Find the lines below that contain the word "from" and count them. Only the number should be given.

--- Supplied material ---

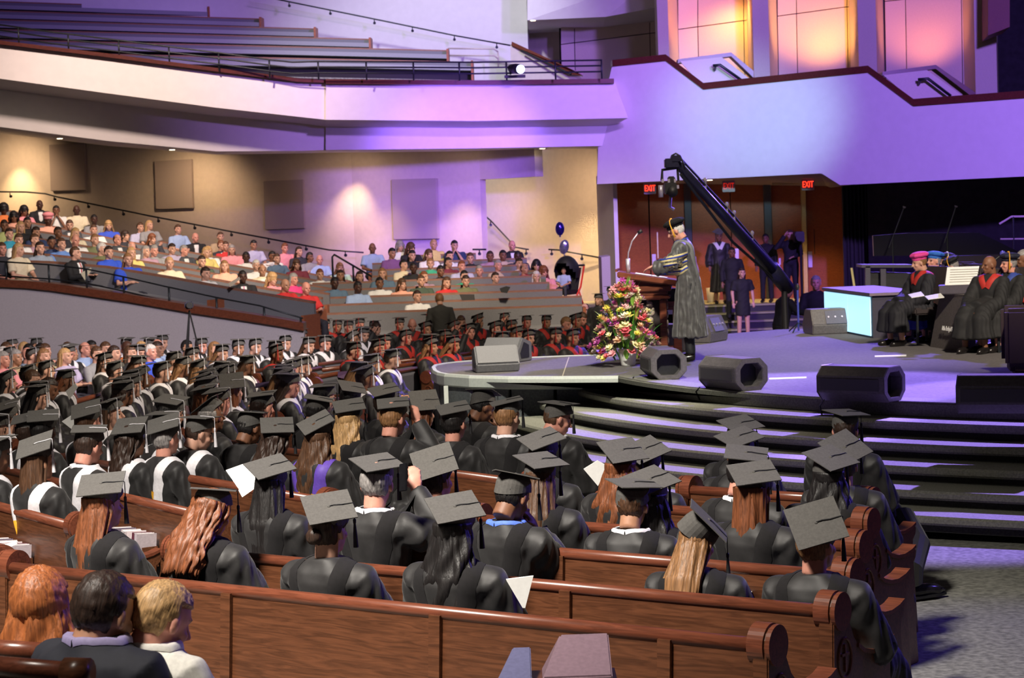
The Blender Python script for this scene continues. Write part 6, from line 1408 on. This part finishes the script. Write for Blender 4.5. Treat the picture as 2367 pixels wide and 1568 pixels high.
for i, (px, py, d, rz, sk, hr, hc_, c, hd, pt, tm_, ts, lb, ar) in enumerate(SM):
    q = sitter(px, py, d=d, floor=HS, skin=sk, hair=hr, hcol=hc_, top='gown', col=c, hood=hd, pitch=q5(pt, 8), look=-30 if i > 2 else -15, arms=ar, rz=R(rz), label=lb, group='seated faculty', near=True)
    if tm_: tam(q, frames(pose(pitch=q5(pt, 8), yaw=-30 if i > 2 else -15, arms=ar))[2], mc(tm_, .8), ts)
    chair((q.location.x, q.location.y, HS), R(rz), 'dark chair under the '+lb.split(',')[0].split(' left ')[0].split(' right ')[0])
    for s, (h, k_, a) in zip((-1, 1), legs(pose())):
        mb = MB(); mb.tube([a+Vector((0, -.055, -.035)), a+Vector((0, -.02, -.035)), a+Vector((0, .06, -.045)), a+Vector((0, .14, -.055)), a+Vector((0, .20, -.065))], [.034, .048, .046, .044, .020], 12); sh = mb.build('shoe', None, q, smooth=True); sh.data.materials.append(MT.setdefault('shoe', mat('shoe_leather', (.012, .010, .010), .25, noise_amt=.2)))
o = tag(empty('armchair', Z(2400, 868, HS), R(80)), 'dark brown draped armchair cut by the right picture edge', 'chair')
MB().box((-.0, 0, .32), (.62, .60, .60)).build('seat', mc((.035, .018, .02)), o, bevel=.05); MB().box((0, -.32, .6), (.66, .12, 1.0)).build('backrest', mc((.035, .018, .02)), o, bevel=.03)
for s in (-1, 1): MB().box((.32*s, .02, .42), (.12, .66, .60)).build('armrest', mc((.035, .018, .02)), o, bevel=.04)
for px, py, w_, lb in ((2118, 688, .16, 'open white program on the lap of the pink capped man'), (2160, 692, .2, 'white leaflet in the hands of the bowed person'), (2262, 690+3, .14, 'rolled white paper held by the bald man'), (2345, 706, .22, 'mauve folder on the lap at the right edge')):
    P = U(px, py, 25.7); o = MB().hexa([(-w_/2, -.11, 0), (w_/2, -.11, .02), (w_/2, .11, .06), (-w_/2, .11, .03), (-w_/2, -.11, .008), (w_/2, -.11, .028), (w_/2, .11, .068), (-w_/2, .11, .038)]).build('program', m_paper if 'white' in lb else mc((.35, .18, .25))); o.location = P; tag(o, lb, 'paper', 'programs held on the stage')
P = U(2350, 696, 25.2); o = MB().tube([(-.15, 0, 0), (0, 0, .02), (.2, 0, 0), (.4, .02, -.03)], .04, 8).build('folded_hood', REDH, smooth=True); o.location = P; tag(o, 'folded red hood lying on a lap at the right edge', 'hood')
P = U(2322, 790, 25.0); o = MB().prism([(-.05, 0, .22), (.10, 0, .24), (.04, 0, -.02), (-.10, 0, -.28), (-.14, 0, -.26), (-.08, 0, 0)], (0, .02, 0)).build('stole', mc((.02, .16, .60))); o.location = P; tag(o, 'hanging bright blue stole end below the laps at the right edge', 'stole')
stander(1663, 700, 51.0, zl, R(180), pose(stand=1, arms='side'), 'robed graduate with white hood standing on the landing', skin='brown', hair='short', hcol='black', top='gown', topm=m_gown, hood=WH, cap=(-30, 0, 0), tas=BLK)
stander(1692, 740, 49.4, 0, R(180), pose(stand=1, arms='side'), 'man in black shirt coming down the steps behind the stage', skin='brown', hcol='black', top='jacket', scale=1.0)
stander(1714, 778, 47.6, -.36, R(190), pose(stand=1, arms='side'), 'woman in a short black dress at the foot of the steps', skin='light', hair='long', hcol='dark', top='dress', scale=.95)
stander(1771, 700, 50.8, zl, R(160), pose(stand=1, arms='side'), 'bearded man in black standing behind the crane', skin='brown', hcol='black', top='jacket', scale=.95)
stander(1828, 700, 50.0, zl, R(170), pose(stand=1, arms='tocap'), 'cameraman in black shielding his eyes beside the last door', skin='light', hcol='brown', top='jacket', scale=1.0)
stander(1800, 770, 37.0, fz(37), R(-70), pose(stand=1, lean=14, pitch=16, arms='desk'), 'grey haired man in dark suit leaning beside the blue lit stand', skin='pink', hair='short', hcol='grey', top='jacket', col=(.012, .012, .022), scale=1.0)
q = stander(1015, 740, 39.6, fz(39.6), R(10), pose(stand=1, lean=14, pitch=16, arms='side'), 'usher in dark grey seen from behind leaning over the lowest grey pew', skin='light', hair='short', hcol='light', top='jacket', col=(.045, .045, .04), scale=.98)
stander(1411, 760, 40.0, fz(40), R(150), pose(stand=1, arms='side'), 'standing graduate in cap with violet lit face behind the flowers', skin='light', hair='short', hcol='dark', top='gown', topm=m_gown, cap=(0, 0, 0), scale=.97)
stander(1381, 760, 39.4, fz(39), R(150), pose(stand=1, arms='side'), 'standing graduate in cap with long light hair behind the far rows', skin='light', hair='long', hcol='light', top='gown', topm=m_gown, cap=(0, 0, 0), tas=None, scale=.91)
sitter(1886, 655, d=38, skin='pink', hair='short', hcol='grey', top='jacket', col=(.012, .012, .015), rz=R(170), label='man in black sitting in the dark left of the glowing counter', scale=1.12)
o = tag(empty('video_camera', U(1846, 548, 49.5)), 'black video camera on the cameraman\'s shoulder', 'camera'); MB().box((0, 0, 0), (.22, .45, .26)).build('camera_body', m_black, o, bevel=.02); MB().tube([(0, -.2, 0), (-.02, -.42, .0)], [.08, .10], 12).build('lens', m_black, o); MB().tube([(.05, .05, -.13), (.06, .1, -1.4)], .03, 8).build('support', m_black, o)
o = tag(empty('video_camera', U(437, 706, 31.5)), 'dark video camera with a hood standing among the left audience', 'camera'); MB().box((0, 0, 0), (.11, .22, .11)).build('camera_body', mc((.04, .04, .07)), o, bevel=.02); MB().tube([(0, -.1, .01), (.04, -.20, .01)], [.035, .05], 12).build('lens', m_black, o)
for i in range(3): MB().tube([(0, 0, -.08), (.35*math.cos(i*2.1), .35*math.sin(i*2.1), fz(31.5)-U(437, 706, 31.5).z)], .014, 6).build('leg', m_black, o)
o = tag(empty('waste_bin', (U(1649, 690, 52).x, 52, zl)), 'pale bin standing behind the robed graduate by the doors', 'bin'); MB().tube([(0, 0, 0), (0, 0, .02), (0, 0, .36)], [.14, .15, .18], 16).build('bin_body', mc((.6, .55, .42)), o, smooth=True)
# pushchair and child
PCX = U(1308, 668, 43); struct('tier_step', MB().prism([(U(1262, 700, 42.5).x, 42.3, .57), (U(1402, 700, 42.5).x, 42.3, .57), (U(1402, 700, 42.5).x, 46.5, .57), (U(1262, 700, 42.5).x, 46.5, .57)], (0, 0, -1.4)), m_black); g = Vector((PCX.x, 43.2, .57)); o = tag(empty('pushchair', g, R(150)), 'black and red pushchair with a hood beside the right grey pews', 'pushchair')
m_rf = mc((.65, .04, .02), .4)
hm = MB().ell((0, -.08, .92), (.26, .30, .34), 24, 16); hm.f = [f for f in hm.f if sum(hm.v[i][1]*.8-hm.v[i][2]*.6 for i in f)/len(f) < -.52 and sum(hm.v[i][2] for i in f)/len(f) > .80]; hm.build('hood', m_black, o, smooth=True)
MB().box((0, .05, .50), (.40, .42, .10)).build('seat', m_black, o, bevel=.02); MB().prism([(-.2, -.16, .5), (-.2, -.10, .5), (-.2, -.30, 1.0), (-.2, -.36, 1.0)], (.4, 0, 0)).build('backrest', m_black, o)
for s in (-1, 1):
    MB().tube([(s*.24, -.40, 1.02), (s*.25, -.20, .60), (s*.26, .30, .14)], .02, 8).tube([(s*.25, -.1, .55), (s*.26, -.32, .14)], .018, 8).build('frame_bar', m_rf, o, smooth=True)
    for y in (.30, -.32):
        for xo in (-.03, .03): MB().tube([(s*.27+xo-.012, y, .12), (s*.27+xo+.012, y, .12)], .12, 18).build('wheel', m_black, o); MB().tube([(s*.27+xo-.014, y, .12), (s*.27+xo+.014, y, .12)], .05, 12).build('hub', m_white, o)
MB().tube([(-.24, -.42, 1.04), (.24, -.42, 1.04)], .022, 8).build('push_handle', m_black, o); MB().box((0, .32, .26), (.30, .16, .03)).build('footrest', m_black, o)
pc = pose(arms='lap'); Mx = Matrix.Rotation(R(150), 3, 'Z'); q = person(g+Mx @ Vector((0, .06, .30)), R(165), pc, 'tan', 'short', 'dark', 'shirt', mc((.35, .42, .7)), legm=mc((.03, .03, .04)), scale=.55); tag(q, 'small child in a light blue shirt sitting in the pushchair', 'person')
# papers, books and phones in hands
def sheet(pts, d, lb, name='program', m=m_paper, th=.004, d2=None):
    q = [U(x, y, (d if j < 2 else (d2 or d))) for j, (x, y) in enumerate(pts)]
    o = MB().prism([p-q[0] for p in q], (0, th, .002)).build(name, m); o.location = q[0]; return tag(o, lb, 'paper')
sheet([(1169, 1340), (1233, 1332), (1214, 1406), (1208, 1406)], 9.75, 'bright white program held by the wavy black haired graduate')
sheet([(522, 1088), (561, 1074), (596, 1104), (553, 1133)], 12.9, 'left page of the open book beside the long black haired graduate', d2=12.7); sheet([(551, 1134), (594, 1104), (600, 1122), (560, 1150)], 12.6, 'lower page of the open book beside the long black haired graduate', d2=12.5)
sheet([(1349, 1085), (1381, 1065), (1408, 1080), (1398, 1100), (1382, 1124)], 13.3, 'open white booklet held before the steps beside auburn hair'); sheet([(1683, 1352), (1741, 1366), (1738, 1370), (1686, 1369)], 10.3, 'white sheet edge lying on the second pew seat', d2=10.2)
sheet([(5, 1262), (38, 1252), (40, 1258), (8, 1273)], 12.9, 'small white card held at the left picture edge'); sheet([(186, 632), (210, 619), (212, 624), (196, 648)], 37.0, 'cream newspaper sheet held by the man with red tie', m=mc((.75, .68, .45)))
sheet([(152, 905), (174, 886), (180, 896), (160, 925)], 19.5, 'white program held up beside the capless man at left'); sheet([(143, 975), (163, 962), (178, 970), (165, 992)], 17.0, 'white program lying between two boards at far left')
sheet([(590, 887), (627, 882), (629, 892), (590, 898)], 23.6, 'dark purple folder on a lap in the front row of white hoods', m=mc((.05, .03, .08)), d2=23.4); sheet([(645, 879), (668, 884), (676, 890), (650, 888)], 24.2, 'white program on a lap in the white hooded row', d2=24.0)
sheet([(782, 860), (820, 857), (821, 880), (808, 880), (780, 872)], 25.0, 'dark burgundy folder in the front row before the platform', m=mc((.05, .02, .05)), d2=24.8); sheet([(1155, 667), (1170, 662), (1180, 664), (1172, 678), (1158, 676)], 41.2, 'open black book held by the man in teal', 'book', m_black, .02)
sheet([(528, 655), (553, 640), (556, 646), (532, 664)], 37.0, 'cream paper held over the parapet rail', m=mc((.7, .58, .38))); sheet([(1062, 681), (1096, 681), (1098, 694), (1068, 695)], 40.9, 'dark board hung on the lowest grey pew', 'sign', mc((.05, .045, .045)), .02)
p = FIT['N3']; o = MB().box((0, 0, 0), (.012, .075, .15)).build('phone', mat('phone_glass', (.01, .01, .012), .15, noise_amt=.1), bevel=.003); o.location = U(932, 1104, 11.15); o.rotation_euler = (R(-10), R(8), R(30)); tag(o, 'black phone raised by the grey haired man in mortarboard', 'phone')
# forearm, trousered leg and shoe of the graduate at the aisle
P = Z(2128, 1382, 0.0); bpy.context.view_layer.update(); IM = N27.matrix_world.inverted(); o = Matrix.Translation(P) @ Matrix.Rotation(R(-62), 4, 'Z')
K = N27.matrix_world @ Vector((.22, .42, .50))
part('gown_leg', MB().tube([K, K.lerp(P, .45)+Vector((.03, -.02, .06)), o @ Vector((0, -.10, .20)), o @ Vector((0, -.08, .10))], [.12, .12, .10, .08], 16).me(), N27, []).matrix_local = IM
for c_ in N27.children:
    if c_.name.startswith('gown_leg'): c_.data.materials.append(m_gown)
sh = MB().tube([(0, -.10, .045), (0, -.04, .05), (0, .05, .05), (0, .13, .038), (0, .20, .028)], [.030, .046, .044, .046, .020], 14).build('shoe', mat('polished_leather', (.015, .013, .02), .16, noise_amt=.2), N27, smooth=True); sh.matrix_local = IM @ o
MB().prism([(-.045, -.12, 0), (.045, -.12, 0), (.05, .1, 0), (.02, .21, 0), (-.02, .21, 0), (-.05, .1, 0)], (0, 0, .018)).build('sole', m_black, sh)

---

# Finished answer:
2